- May 21, 2014
- Posted by: IT DIVISION
- Category: Berita
Beberapa tahun belakangan ini industri properti di Indonesia mengalami masa keemasan, hampir semua pengembang properti selalu laris manis dalam berjualan. Peningkatan jumlah kelas menengah yang sangat signifikan mendorong pertumbuhan properti sebagai alat investasi, mengingat imbal hasil investasi ini lebih menarik ketimbang saham, reksadana, apalagi deposito. Cerita sukses investasi di properti mendorong sebagian besar pemilik uang beramai-ramai berinvestasi di properti, sehingga mendongkrak harga lebih tinggi lagi. Situasi ini mendorong pertumbuhan para pengembang properti pendatang baru yang minim pengalaman, hanya berbekal kursus singkat bagaimana menjadi kaya mendadak dengan usaha di bidang properti. Maklum iklan kursus singkat menjadi pengembang properti dengan bahasa iklan yang bombastis ini marak di media cetak yang bisa kita baca hampir setiap hari.

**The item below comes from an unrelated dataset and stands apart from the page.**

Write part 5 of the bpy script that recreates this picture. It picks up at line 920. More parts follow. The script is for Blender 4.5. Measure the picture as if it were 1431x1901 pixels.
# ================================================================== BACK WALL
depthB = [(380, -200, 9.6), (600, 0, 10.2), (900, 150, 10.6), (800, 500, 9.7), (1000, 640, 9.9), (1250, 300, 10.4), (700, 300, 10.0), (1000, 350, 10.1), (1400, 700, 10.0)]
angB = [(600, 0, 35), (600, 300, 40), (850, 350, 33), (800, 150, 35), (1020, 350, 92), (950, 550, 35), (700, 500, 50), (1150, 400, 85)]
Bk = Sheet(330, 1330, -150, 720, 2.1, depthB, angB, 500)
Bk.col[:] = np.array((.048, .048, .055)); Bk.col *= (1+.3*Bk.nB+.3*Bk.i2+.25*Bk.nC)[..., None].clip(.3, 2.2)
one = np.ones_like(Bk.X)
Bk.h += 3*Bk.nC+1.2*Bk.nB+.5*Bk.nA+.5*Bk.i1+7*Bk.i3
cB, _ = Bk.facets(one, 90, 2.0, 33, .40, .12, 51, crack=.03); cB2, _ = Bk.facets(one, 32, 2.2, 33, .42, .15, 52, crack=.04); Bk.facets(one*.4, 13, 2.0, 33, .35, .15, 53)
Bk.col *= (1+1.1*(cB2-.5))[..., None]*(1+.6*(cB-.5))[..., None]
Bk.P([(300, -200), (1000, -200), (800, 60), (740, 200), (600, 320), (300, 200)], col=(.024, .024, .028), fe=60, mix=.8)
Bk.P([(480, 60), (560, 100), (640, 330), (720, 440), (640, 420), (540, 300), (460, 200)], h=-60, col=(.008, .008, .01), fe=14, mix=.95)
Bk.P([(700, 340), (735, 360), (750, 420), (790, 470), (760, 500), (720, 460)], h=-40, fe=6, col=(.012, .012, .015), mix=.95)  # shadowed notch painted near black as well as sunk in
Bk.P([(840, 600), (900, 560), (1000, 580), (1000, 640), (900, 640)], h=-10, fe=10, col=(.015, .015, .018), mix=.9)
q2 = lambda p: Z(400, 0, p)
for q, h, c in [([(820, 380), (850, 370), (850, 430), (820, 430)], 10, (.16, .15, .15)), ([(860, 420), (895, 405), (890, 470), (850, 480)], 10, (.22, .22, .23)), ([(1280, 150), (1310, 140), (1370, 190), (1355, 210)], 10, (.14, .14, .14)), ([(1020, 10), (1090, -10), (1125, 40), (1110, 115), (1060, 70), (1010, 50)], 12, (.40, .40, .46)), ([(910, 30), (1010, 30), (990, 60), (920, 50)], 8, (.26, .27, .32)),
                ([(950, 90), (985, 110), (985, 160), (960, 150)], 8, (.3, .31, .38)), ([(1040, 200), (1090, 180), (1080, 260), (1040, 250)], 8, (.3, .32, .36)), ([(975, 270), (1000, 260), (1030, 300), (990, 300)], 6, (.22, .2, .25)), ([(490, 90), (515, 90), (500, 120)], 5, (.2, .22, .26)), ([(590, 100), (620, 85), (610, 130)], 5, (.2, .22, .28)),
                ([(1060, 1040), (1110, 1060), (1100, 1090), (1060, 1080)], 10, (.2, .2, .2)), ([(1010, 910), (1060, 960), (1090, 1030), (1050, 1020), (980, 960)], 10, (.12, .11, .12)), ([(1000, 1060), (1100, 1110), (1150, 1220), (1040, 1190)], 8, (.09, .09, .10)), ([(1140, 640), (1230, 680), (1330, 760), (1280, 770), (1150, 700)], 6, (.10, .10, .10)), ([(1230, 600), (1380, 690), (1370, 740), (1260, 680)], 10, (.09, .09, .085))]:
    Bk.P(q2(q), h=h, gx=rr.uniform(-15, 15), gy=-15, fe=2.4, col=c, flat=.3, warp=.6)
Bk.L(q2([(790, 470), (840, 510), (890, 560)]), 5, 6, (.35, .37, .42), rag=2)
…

Ramainya bisnis ini membuat di beberapa tempat harga properti saat ini, sudah bisa dikategorikan tidak wajar, bahkan bisa dikatakan sudah terjadi price bubbling. Bisa dibayangkan sebuah ruko empat lantai laku dijual dengan harga Rp30 miliar, lalu imbal hasil bisnis apa yang bisa cukup memadai dihasilkan dari investasi ini? Bila sekedar disewakan apakah sepadan antara imbal hasil sewa dengan nilai investasi? Mengharapkan capital gain berarti mengharapkan orang lain yang lebih bodoh untuk mengambil alih investasi ini dengan harga lebih tinggi lagi, seperti Ponzi Scheme. Lalu lihat saja apakah saat ini jualan laris manis para pengembang perumahan dan apartemen diikuti oleh kondisi riil bahwa perumahan atau apartemen itu dihuni? Kalau banyak kosong, ini berarti pertanda buruk.

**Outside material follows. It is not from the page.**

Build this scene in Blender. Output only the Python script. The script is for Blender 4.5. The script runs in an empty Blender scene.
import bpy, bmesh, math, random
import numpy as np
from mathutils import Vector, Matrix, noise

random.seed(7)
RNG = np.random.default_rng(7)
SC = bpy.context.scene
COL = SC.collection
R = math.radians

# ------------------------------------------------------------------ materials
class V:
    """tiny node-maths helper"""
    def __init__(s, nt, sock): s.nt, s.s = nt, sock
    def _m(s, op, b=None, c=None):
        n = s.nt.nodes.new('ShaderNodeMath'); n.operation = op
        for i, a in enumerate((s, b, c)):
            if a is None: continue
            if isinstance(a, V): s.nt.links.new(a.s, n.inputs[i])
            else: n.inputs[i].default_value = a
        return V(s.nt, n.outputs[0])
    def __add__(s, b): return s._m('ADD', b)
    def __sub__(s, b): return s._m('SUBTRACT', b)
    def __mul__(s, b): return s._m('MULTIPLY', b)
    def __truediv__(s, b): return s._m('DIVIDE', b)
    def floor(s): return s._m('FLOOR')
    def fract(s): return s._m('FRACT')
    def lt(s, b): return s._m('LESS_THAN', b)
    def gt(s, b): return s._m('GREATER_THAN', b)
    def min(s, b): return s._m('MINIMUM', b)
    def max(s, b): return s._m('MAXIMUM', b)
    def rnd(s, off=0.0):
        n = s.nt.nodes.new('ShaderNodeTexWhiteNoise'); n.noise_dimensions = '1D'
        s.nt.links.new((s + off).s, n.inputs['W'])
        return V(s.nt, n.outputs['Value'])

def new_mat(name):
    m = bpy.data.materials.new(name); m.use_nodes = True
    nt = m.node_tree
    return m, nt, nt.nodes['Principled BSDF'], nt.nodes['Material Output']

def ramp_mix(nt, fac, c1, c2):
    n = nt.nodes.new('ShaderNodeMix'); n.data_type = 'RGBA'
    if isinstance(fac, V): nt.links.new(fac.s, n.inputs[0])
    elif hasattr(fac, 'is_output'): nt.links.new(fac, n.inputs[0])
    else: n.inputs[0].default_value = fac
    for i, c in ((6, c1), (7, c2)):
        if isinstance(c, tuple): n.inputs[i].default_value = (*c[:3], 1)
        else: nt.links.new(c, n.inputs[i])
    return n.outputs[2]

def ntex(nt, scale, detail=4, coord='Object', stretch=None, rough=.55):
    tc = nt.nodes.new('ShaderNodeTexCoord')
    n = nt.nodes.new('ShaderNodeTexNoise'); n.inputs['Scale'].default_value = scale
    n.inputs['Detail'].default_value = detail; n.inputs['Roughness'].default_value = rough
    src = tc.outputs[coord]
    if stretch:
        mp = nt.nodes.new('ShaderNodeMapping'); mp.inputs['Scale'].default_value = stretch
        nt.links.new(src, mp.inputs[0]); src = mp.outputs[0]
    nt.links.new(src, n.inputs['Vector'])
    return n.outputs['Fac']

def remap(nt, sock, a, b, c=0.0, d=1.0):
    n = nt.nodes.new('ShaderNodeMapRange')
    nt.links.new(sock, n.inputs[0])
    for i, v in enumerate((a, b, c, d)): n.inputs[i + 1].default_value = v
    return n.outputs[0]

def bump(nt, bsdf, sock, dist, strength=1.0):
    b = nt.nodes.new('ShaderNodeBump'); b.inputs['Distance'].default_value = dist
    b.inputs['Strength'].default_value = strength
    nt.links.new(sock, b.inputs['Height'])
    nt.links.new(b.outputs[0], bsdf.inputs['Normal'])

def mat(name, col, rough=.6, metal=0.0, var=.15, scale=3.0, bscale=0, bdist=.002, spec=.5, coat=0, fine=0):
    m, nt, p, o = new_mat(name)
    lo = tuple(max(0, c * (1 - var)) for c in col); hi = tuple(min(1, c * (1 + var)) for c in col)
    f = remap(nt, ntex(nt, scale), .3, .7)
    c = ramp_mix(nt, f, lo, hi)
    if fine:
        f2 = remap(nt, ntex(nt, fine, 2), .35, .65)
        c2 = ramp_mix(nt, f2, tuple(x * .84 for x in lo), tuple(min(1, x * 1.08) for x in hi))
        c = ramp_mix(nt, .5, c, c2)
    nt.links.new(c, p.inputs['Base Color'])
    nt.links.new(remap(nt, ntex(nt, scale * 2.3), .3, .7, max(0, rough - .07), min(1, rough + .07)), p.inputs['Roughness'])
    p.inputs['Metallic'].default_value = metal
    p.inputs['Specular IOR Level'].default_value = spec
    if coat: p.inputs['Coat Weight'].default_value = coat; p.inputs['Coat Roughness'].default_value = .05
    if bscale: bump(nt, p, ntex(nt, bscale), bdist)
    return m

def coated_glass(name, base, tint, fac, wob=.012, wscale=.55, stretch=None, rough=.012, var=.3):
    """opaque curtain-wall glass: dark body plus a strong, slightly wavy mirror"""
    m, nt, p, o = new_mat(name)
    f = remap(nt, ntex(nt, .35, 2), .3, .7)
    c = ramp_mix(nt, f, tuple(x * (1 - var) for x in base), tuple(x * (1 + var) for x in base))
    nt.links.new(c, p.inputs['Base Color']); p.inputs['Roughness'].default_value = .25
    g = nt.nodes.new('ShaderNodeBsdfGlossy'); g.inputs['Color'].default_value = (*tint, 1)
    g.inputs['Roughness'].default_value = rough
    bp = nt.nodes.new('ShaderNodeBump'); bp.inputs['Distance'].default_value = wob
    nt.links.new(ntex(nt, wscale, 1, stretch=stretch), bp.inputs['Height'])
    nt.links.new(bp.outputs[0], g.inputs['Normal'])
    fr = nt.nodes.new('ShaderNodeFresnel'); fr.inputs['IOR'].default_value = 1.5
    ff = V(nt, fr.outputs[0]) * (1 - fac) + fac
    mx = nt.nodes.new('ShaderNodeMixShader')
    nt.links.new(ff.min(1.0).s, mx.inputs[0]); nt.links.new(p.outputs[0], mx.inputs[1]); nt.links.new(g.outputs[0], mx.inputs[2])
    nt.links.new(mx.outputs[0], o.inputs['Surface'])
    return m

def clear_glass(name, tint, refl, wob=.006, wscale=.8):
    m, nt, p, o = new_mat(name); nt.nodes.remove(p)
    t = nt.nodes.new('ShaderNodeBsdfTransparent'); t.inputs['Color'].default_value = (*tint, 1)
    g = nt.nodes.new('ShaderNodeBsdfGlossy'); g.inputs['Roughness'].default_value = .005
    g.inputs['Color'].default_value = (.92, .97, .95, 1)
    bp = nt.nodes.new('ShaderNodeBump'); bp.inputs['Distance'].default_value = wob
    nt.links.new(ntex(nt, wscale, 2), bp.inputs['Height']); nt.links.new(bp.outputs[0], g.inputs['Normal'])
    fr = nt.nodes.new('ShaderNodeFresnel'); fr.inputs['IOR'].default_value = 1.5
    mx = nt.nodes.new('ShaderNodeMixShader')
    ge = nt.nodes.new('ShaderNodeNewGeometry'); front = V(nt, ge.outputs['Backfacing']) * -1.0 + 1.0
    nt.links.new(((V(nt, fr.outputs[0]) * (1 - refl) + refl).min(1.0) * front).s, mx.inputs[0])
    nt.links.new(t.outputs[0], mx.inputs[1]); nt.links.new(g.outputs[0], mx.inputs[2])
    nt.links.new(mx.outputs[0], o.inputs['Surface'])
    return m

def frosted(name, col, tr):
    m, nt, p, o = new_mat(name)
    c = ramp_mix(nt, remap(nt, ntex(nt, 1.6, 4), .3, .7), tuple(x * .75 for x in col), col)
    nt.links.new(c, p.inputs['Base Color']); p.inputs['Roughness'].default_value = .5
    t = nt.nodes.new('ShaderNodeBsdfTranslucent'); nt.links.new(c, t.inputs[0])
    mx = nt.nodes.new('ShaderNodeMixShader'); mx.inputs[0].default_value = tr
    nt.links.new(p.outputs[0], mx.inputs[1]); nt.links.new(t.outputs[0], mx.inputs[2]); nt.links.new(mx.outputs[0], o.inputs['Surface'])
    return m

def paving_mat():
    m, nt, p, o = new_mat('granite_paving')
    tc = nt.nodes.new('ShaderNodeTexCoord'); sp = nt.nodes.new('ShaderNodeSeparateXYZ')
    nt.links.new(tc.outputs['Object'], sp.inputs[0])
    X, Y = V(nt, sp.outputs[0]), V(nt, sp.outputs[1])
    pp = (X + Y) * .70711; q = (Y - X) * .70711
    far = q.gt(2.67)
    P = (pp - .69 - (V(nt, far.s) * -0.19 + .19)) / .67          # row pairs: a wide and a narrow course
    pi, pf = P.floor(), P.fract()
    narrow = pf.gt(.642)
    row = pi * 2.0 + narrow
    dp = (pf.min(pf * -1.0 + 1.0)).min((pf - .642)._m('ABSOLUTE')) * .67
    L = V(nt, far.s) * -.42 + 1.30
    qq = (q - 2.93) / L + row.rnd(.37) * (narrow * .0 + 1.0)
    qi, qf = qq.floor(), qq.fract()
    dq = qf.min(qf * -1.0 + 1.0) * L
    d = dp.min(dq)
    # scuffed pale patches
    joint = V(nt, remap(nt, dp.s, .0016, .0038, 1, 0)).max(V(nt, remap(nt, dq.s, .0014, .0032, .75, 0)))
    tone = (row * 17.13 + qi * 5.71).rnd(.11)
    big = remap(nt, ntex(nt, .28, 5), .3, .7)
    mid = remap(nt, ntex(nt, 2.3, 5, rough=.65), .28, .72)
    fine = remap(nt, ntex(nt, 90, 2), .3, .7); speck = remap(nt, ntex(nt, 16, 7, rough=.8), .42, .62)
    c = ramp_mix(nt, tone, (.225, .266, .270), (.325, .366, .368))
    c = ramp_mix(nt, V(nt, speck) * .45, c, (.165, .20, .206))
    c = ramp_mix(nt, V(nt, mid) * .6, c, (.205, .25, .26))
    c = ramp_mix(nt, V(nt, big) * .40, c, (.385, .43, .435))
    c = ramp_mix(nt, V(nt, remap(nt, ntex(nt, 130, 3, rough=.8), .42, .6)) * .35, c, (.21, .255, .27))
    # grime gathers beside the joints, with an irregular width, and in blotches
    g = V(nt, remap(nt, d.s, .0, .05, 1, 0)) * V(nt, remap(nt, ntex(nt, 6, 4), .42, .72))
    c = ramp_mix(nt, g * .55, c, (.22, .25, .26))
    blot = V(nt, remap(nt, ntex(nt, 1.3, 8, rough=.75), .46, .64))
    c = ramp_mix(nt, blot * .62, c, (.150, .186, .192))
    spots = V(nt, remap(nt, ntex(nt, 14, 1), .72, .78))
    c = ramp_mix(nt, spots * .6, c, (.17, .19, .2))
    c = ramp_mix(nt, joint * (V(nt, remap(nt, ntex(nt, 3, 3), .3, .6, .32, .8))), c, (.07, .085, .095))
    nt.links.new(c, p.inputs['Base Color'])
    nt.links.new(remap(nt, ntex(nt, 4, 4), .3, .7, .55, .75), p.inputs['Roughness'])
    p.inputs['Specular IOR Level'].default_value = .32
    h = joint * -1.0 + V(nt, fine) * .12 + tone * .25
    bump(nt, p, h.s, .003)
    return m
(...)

Hal ini membuat pikiran kita menerawang ketika terjadi krisis multidimensi di Indonesia pada kurun waktu 1997-2001, yang dimulai di Thailand sebagai akibat krisis nilai tukar Bath-nya yang didorong oleh property bubble. Krisis itu telah membuat turbulensi pada perekonomian Indonesia. Kita ingat betapa luar biasanya inflasi dan diikuti dengan suku bunga yang melejit sampai 60% lebih, yang pada gilirannya membuat industri properti macet total. Industri properti umumnya akan lebih dulu rontok terdampak oleh krisis, dan celakanya paling belakangan pula untuk pulih kembali.
Hutang para pengembang properti dalam denominasi dollar yang dulu dipuja-puji dan didapat dengan mudah untuk dipakai mendorong pertumbuhan usaha, tiba-tiba dirasakan sebagai bencana dan akhirnya membuat trauma mendalam bagi sebagian besar pengembang properti. Kombinasi pasar yang menyusut tiba-tiba dan beban bunga yang melejit membuat banyak pengembang properti bangkrut, sehingga menyisakan tinggal sepertiganya di akhir krisis pada tahun 2001.